Picture: REUTERS
Picture: REUTERS

Credit ratings agency S&P Global Ratings is confident that the government under President Cyril Ramaphosa can push growth past the 1.5% mark — but this remains too low for a ratings upgrade.

“Our base case is that the ANC wins the election and continues with the structural reforms that they started, particularly reforms that encourage investment which will see higher economic growth,” S&P associate director and primary credit analyst for SA Gardner Rusike said at the agency’s annual conference in Johannesburg on Tuesday.

“Growth is still not going beyond 2%. For ratings to go higher, you need more than that,” he said.

Rusike said the biggest concern for S&P is economic growth and the impact it has on fiscal consolidation. SA has not seen growth of 2% in five years as investment has lagged.

In November, S&P affirmed SA’s long-term currency debt at BB+, the first notch of sub-investment grade, with a stable outlook. The long-term currency rating is at BB, two notches below investment grade. Its next rating decision is expected on May 24.

“What makes our job easier is when the government can explain what it is doing to boost economic growth. That’s why we started with a constructive view.

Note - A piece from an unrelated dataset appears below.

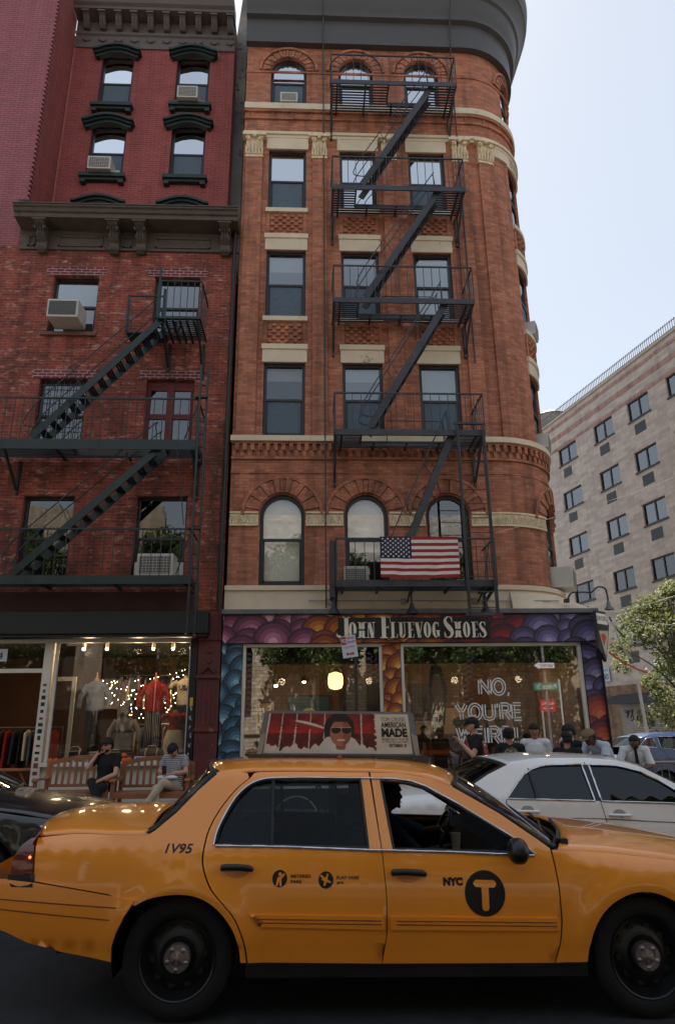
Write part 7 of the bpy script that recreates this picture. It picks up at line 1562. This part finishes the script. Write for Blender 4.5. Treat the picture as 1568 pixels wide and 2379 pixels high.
for x0, x1, lb in ((-4.42, -3.66, 'left white name strip with black capitals on the shop sill'), (-3.28, -2.42, 'right white name strip with black capitals on the shop sill')):
    t = thing('name_strip', lb, 'sign', 'name strips on the shop sill'); MB().box(x0, x1, 13.86, 13.875, 1.09, 1.19).build('board', SG, t); q = MB(); put_text(q, 'BRANDY', (x1-x0)*.38, .065, lambda a, b: (x0+(x1-x0)*.23+a, 13.855, 1.14+b), bold=.03); put_text(q, 'MELVILLE', (x1-x0)*.42, .065, lambda a, b: (x0+(x1-x0)*.76+a, 13.855, 1.14+b), bold=.03)
    hx = x0+(x1-x0)*.48; q.sheet([(hx, 1.11), (hx+.035, 1.15), (hx+.03, 1.17), (hx+.012, 1.172), (hx, 1.158), (hx-.012, 1.172), (hx-.03, 1.17), (hx-.035, 1.15)], [], lambda a, b: (a, 13.855, b)); q.build('lettering', FRM, t, fix=True); rebase(t, ((x0+x1)/2, 13.87, 1.09))
# strings of tiny lights
sl_ = thing('string_lights', 'strings of tiny warm lights draped across the back of the clothes shop', 'lights'); wire = MB(); bl = MB(); rs = random.Random(8)
for k in range(9):
    x0, x1, z0, z1, y, sag = -4.75, -2.75+.1*rs.random(), 2.75-.03*k, 2.95-.05*k, 15.7+.1*k, .15+.07*k
    P = [(x0+(x1-x0)*u, y, z0+(z1-z0)*u-sag*4*u*(1-u)*.8) for u in [i/16 for i in range(17)]]; wire.tube(P, .003, 4)
    for i in range(15): u = rs.random(); bl.ball((x0+(x1-x0)*u, y-.01, z0+(z1-z0)*u-sag*4*u*(1-u)*.8-rs.uniform(0, .05)), .0065, 6, 4)
wire.build('wire', FRM, sl_); tag(bl.build('bulbs', BULB, sl_), kind='stuff'); rebase(sl_, (-3.7, 15.9, 3.2))
for k, x in enumerate((-4.62, -4.15, -3.20, -2.80, -2.42)):
    t = thing('spot_lamp', 'small white ceiling spot lamp in the clothes shop, number %s from the left' % ('one', 'two', 'three', 'four', 'five')[k] if k else 'leftmost small white ceiling spot lamp in the clothes shop window', 'lamp', 'ceiling spots in the clothes shop')
    t['label'] = ['leftmost small white spot lamp in the clothes shop window', 'second white spot lamp from the left in the clothes shop window', 'middle white spot lamp of five in the clothes shop window', 'fourth white spot lamp from the left in the clothes shop window', 'rightmost small white spot lamp in the clothes shop window'][k]
    MB().tube([(0, 0, .1), (0, 0, 0), (0, -.02, -.1)], [.02, .035, .04], 10).build('housing', WHITEP, t, smooth=50); MB().ball((0, -.025, -.115), .028, 8, 6).build('bulb', BULB, t); t.location = (x, 14.5, 3.38)
for x, y, z, e in ((-4.5, 14.45, 3.2, 6), (-3.5, 14.4, 3.2, 6), (-2.6, 14.5, 3.2, 5), (-3.6, 17.6, 2.4, 9), (-7.4, 15.2, 2.8, 8)): lamp(x, y, z, e, (1, .68, .4))
# racks of hanging clothes
rk_cols = [CB, DEN, CDJ, CRM, GRY, CBE, REDK, cloth('plum', srgb(80, 40, 50))]
for (x0, x1, y, z, lb) in ((-4.75, -2.0, 18.0, 3.0, 'high clothes rail near the ceiling at the back of the clothes shop'), (-7.2, -5.25, 15.6, 1.75, 'clothes rack full of hanging clothes in the left bay of the shop'), (-4.6, -2.2, 17.2, 1.8, 'long clothes rack at the back of the shop behind the mannequins')):
    t = thing('clothes_rack', lb, 'clothes rack'); mb = MB(); mb.tube([(x0, y, .32), (x0, y, z), (x1, y, z), (x1, y, .32)], .015, 6); mb.build('rail', POL, t); x = x0+.1; i = 0
    while x < x1-.05:
        h = rs.uniform(.6, 1.0); mb = MB(); mb.prism([(y-.2, z-.12), (y, z-.05), (y+.2, z-.12), (y+.24, z-h), (y-.24, z-h)], lambda a, b, d: (x+d+.02*sin(b*9+i), a-.02*i % .04, b), 0, .035); mb.build('hanging_garment', rk_cols[(i*5+int(h*10)) % 8], t, bevel=.008); x += rs.uniform(.07, .16); i += 1
    rebase(t, ((x0+x1)/2, y, .3))
t = thing('trestle_table', 'unpainted wooden trestle bench in the shop doorway at the left edge', 'table'); MB().box(-.6, .6, -.15, .15, .62, .66).build('tabletop', WOOD, t, bevel=.004)
for s_ in (-.45, .45): MB().bar((s_, 0, .62), (s_-.03, 0, .0), .05, .04).build('leg', WOOD, t); MB().bar((s_*.3, 0, .6), (s_*.95, 0, .1), .03, .03).build('brace', WOOD, t)
t.location = (-5.7, 14.35, .32)
t = thing('number_sign', 'white hanging sign with the number 44 at the left edge of the shop', 'sign'); MB().box(-5.98-.6, -5.92, 13.92, 13.94, 2.98, 3.22).build('board', SG, t); q = MB(); put_text(q, '44', .26, .13, lambda a, b: (-6.12+a, 13.915, 3.09+b)); q.build('digits', FRM, t, fix=True); rebase(t, (-6.2, 13.93, 2.98))
# stickers on the posts
rs = random.Random(12)
post_ = [o for o in COL.objects if o.name.startswith('shop_window_frame')][0]
t = thing('sticker_patch', 'rows of small stickers down the white and black door posts', 'stickers')
for i in range(16):
    z = 2.5-i*.125; w_ = rs.uniform(.05, .09); c = rs.choice([srgb(50, 50, 54), srgb(120, 60, 60), srgb(90, 90, 96), srgb(30, 30, 34)]); MB().box(-5.125-w_/2, -5.125+w_/2, 13.934, 13.938, z, z+rs.uniform(.04, .09)).build('sticker', mat('sticker_%d' % int(c[0]*1000), c, .7, var=.5, sc=40), t)
MB().box(-2.3, -2.24, 13.892, 13.896, 2.1, 2.26).build('sticker', mat('sticker_yellow', srgb(214, 168, 40), .6), t)
for i in range(9):
    z = 2.0-i*.17; mb = MB(); mb.tube([(-2.27+rs.uniform(-.03, .03), 13.893, z+rs.uniform(0, .12)) for _ in range(6)], .006, 4); mb.build('scribble', SG, t)
rebase(t, (-5.1, 13.93, .5))
# ---- drainpipe, dead vines, wires, garlands
o = MB().tube([(-1.80, 13.86, 13.3), (-1.80, 13.88, 8.0), (-1.82, 13.88, 3.95)], .045, 8).build('drainpipe', FRM, smooth=60); tag(o, 'black drainpipe between the worn red building and the corner building', 'pipe')
vn = thing('dead_vine', 'tangle of thin dead vines climbing the red wall edge', 'vine'); rs = random.Random(2)
for k in range(9):
    x = -2.1+.035*k; z = 4.0+rs.random()*.6; P = []
    while z < 7.6+rs.random()*1.2: P.append((x, 13.96-rs.random()*.03, z)); x += rs.uniform(-.05, .052); x = min(-1.86, max(-2.3, x)); z += .16
    MB().tube(catmull(P, 3), rs.uniform(.004, .008), 4).build('stem', BARK, vn)
rebase(vn, (-2.0, 13.95, 4.0))
WIRE = mat('pale_wire', srgb(190, 186, 178), .7)
for k, (a, b, r_, sag, lb) in enumerate(((((3.72, 12.98, 5.35), (16, 22, 11.5), .006, .3, 'thin white wire running from the fire escape across the side street')), (((5.9, 13.5, 3.75), (15, 20, 7.0), .010, .2, 'pale rope rising from the shop corner towards the upper right')), (((5.7, 13.4, 3.78), (15, 22, 4.6), .006, .1, 'pale wire strung level from the shop corner behind the tree')))):
    A, B = Vector(a), Vector(b); tag(MB().tube([A.lerp(B, i/20)-Vector((0, 0, sag*4*i/20*(1-i/20))) for i in range(21)], r_, 5).build('wire', WIRE), lb, 'wire', 'wires across the side street')
def garland(a, b, sag, col, label):
    A, B = Vector(a), Vector(b); mb = MB(); rs = random.Random(hash(label) % 1 or 3); n = int((B-A).length*60)
    for i in range(n):
        u = i/n; p = A.lerp(B, u)-Vector((0, 0, sag*4*u*(1-u))); d = Vector((rs.gauss(0, 1), rs.gauss(0, 1), rs.gauss(0, 1))).normalized()*.045; q_ = d.cross(Vector((0, 0, 1))).normalized()*.006; mb.add([p-q_, p+q_, p+d], [(0, 1, 2)]); mb.add([p-q_, p+q_, p-d], [(0, 1, 2)])
    mb.tube([A.lerp(B, i/12)-Vector((0, 0, sag*4*i/12*(1-i/12))) for i in range(13)], .016, 6); tag(mb.build('tinsel_garland', mat(col[0], col[1], .5), fix=True), label, 'garland', 'tinsel garlands at the shop corner')
garland((5.95, 13.3, 3.70), (6.35, 13.6, 3.35), .05, ('tinsel_green', srgb(30, 100, 60)), 'short green tinsel garland at the top of the triangular sign')
garland((6.0, 13.3, 3.62), (6.5, 13.8, 2.95), .12, ('tinsel_white', srgb(214, 214, 208)), 'white tinsel garland drooping below the triangular sign')
garland((5.88, 13.35, 3.02), (7.4, 15, 2.75), .05, ('tinsel_red', srgb(200, 50, 40)), 'red tinsel garland running right from the foot of the triangular sign')
# tidy origins: loose single meshes get their origin at their own base
for o in list(COL.objects):
    if o.type == 'MESH' and o.parent is None and o.location.length < 1e-6 and o.get('category') and o.data.users == 1:
        vs_ = o.data.vertices; c = Vector(((min(v.co.x for v in vs_)+max(v.co.x for v in vs_))/2, (min(v.co.y for v in vs_)+max(v.co.y for v in vs_))/2, min(v.co.z for v in vs_)))
        o.data.transform(Matrix.Translation(-c)); o.location = c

We know investment is lacking but if government’s commitments can translate into actual investment, you have a chance to reduce poverty, inequality and unemployment,” he said.

S&P expects growth to improve to 1.6% in 2019 from 0.8% in 2018. This is based on an improvement in terms of trade, a low base and the new administration under Ramaphosa, Rusike said.

 “The good news is that we have not changed our ratings on SA in the last two years,” he said, citing the role of the Reserve Bank in anchoring inflation expectations, a flexible exchange rate and a judiciary that provides checks and balances.

Speaking at the same event, the Treasury's acting deputy director-general of economic policy Duncan Pieterse said: “The reason we’ve seen slow growth for so long and decoupled from the global economy is because we have seen lackluster growth in investment.”

The Treasury expects growth of 1.5% in 2019.

“There are a couple of things we are concerned about and we are busy with an update to the budget,” Pieterse said.

“Domestically we are concerned about Eskom and other [state-owned] entities in terms of risks to the fiscus and the risks to economic growth. It does pose a downside risk.”

Factors like slower global growth, structural changes in China and Brexit also pose downside risks, he said. Despite this, lower commodity prices and the improved terms of trade will still push growth higher than in 2018, he said.